[DIRECTIVE]
Skip the pictures and quote all of the lines exactly.

[COLLECTED DATA]

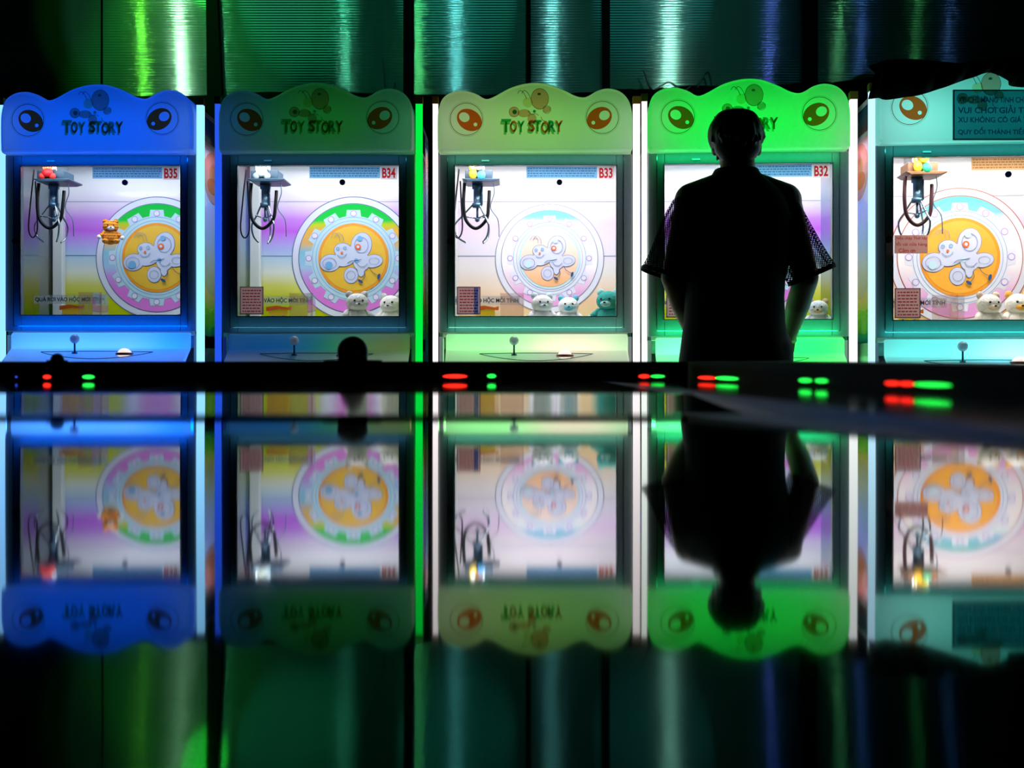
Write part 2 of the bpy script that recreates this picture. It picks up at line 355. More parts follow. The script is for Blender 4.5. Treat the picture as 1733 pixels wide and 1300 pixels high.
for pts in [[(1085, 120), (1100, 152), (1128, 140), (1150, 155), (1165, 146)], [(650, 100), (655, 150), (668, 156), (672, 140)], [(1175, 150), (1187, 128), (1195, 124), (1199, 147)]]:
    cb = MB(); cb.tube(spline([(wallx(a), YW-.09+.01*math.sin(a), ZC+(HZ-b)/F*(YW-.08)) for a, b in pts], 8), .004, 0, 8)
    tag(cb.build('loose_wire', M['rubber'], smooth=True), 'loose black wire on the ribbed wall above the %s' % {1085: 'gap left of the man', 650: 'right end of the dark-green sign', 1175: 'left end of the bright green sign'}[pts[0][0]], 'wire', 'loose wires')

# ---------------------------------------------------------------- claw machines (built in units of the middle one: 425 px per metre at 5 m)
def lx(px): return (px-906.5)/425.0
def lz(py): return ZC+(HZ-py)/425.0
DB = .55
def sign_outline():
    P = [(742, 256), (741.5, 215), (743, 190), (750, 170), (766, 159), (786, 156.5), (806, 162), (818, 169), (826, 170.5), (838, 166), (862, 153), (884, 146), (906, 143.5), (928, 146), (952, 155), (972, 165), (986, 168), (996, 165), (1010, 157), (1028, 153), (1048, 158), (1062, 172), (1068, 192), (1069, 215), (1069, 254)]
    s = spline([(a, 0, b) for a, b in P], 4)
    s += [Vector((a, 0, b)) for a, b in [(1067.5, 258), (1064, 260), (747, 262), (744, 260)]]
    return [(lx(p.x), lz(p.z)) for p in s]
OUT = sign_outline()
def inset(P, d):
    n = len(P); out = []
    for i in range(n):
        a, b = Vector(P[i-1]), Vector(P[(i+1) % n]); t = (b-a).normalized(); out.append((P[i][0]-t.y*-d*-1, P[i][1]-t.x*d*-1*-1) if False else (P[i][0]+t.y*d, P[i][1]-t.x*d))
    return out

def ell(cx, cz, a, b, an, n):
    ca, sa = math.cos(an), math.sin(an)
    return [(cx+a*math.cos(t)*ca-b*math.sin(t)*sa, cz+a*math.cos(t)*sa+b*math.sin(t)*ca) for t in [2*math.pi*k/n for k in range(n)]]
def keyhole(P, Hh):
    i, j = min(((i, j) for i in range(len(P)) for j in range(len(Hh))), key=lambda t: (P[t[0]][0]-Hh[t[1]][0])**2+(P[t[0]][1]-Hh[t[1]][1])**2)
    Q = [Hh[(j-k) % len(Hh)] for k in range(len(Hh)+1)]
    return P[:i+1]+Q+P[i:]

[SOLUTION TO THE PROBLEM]
Write part 2 of the bpy script that recreates this picture. It picks up at line 355. More parts follow. The script is for Blender 4.5. Treat the picture as 1733 pixels wide and 1300 pixels high.
for pts in [[(1085, 120), (1100, 152), (1128, 140), (1150, 155), (1165, 146)], [(650, 100), (655, 150), (668, 156), (672, 140)], [(1175, 150), (1187, 128), (1195, 124), (1199, 147)]]:
    cb = MB(); cb.tube(spline([(wallx(a), YW-.09+.01*math.sin(a), ZC+(HZ-b)/F*(YW-.08)) for a, b in pts], 8), .004, 0, 8)
    tag(cb.build('loose_wire', M['rubber'], smooth=True), 'loose black wire on the ribbed wall above the %s' % {1085: 'gap left of the man', 650: 'right end of the dark-green sign', 1175: 'left end of the bright green sign'}[pts[0][0]], 'wire', 'loose wires')

# ---------------------------------------------------------------- claw machines (built in units of the middle one: 425 px per metre at 5 m)
def lx(px): return (px-906.5)/425.0
def lz(py): return ZC+(HZ-py)/425.0
DB = .55
def sign_outline():
    P = [(742, 256), (741.5, 215), (743, 190), (750, 170), (766, 159), (786, 156.5), (806, 162), (818, 169), (826, 170.5), (838, 166), (862, 153), (884, 146), (906, 143.5), (928, 146), (952, 155), (972, 165), (986, 168), (996, 165), (1010, 157), (1028, 153), (1048, 158), (1062, 172), (1068, 192), (1069, 215), (1069, 254)]
    s = spline([(a, 0, b) for a, b in P], 4)
    s += [Vector((a, 0, b)) for a, b in [(1067.5, 258), (1064, 260), (747, 262), (744, 260)]]
    return [(lx(p.x), lz(p.z)) for p in s]
OUT = sign_outline()
def inset(P, d):
    n = len(P); out = []
    for i in range(n):
        a, b = Vector(P[i-1]), Vector(P[(i+1) % n]); t = (b-a).normalized(); out.append((P[i][0]-t.y*-d*-1, P[i][1]-t.x*d*-1*-1) if False else (P[i][0]+t.y*d, P[i][1]-t.x*d))
    return out

def ell(cx, cz, a, b, an, n):
    ca, sa = math.cos(an), math.sin(an)
    return [(cx+a*math.cos(t)*ca-b*math.sin(t)*sa, cz+a*math.cos(t)*sa+b*math.sin(t)*ca) for t in [2*math.pi*k/n for k in range(n)]]
def keyhole(P, Hh):
    i, j = min(((i, j) for i in range(len(P)) for j in range(len(Hh))), key=lambda t: (P[t[0]][0]-Hh[t[1]][0])**2+(P[t[0]][1]-Hh[t[1]][1])**2)
    Q = [Hh[(j-k) % len(Hh)] for k in range(len(Hh)+1)]
    return P[:i+1]+Q+P[i:]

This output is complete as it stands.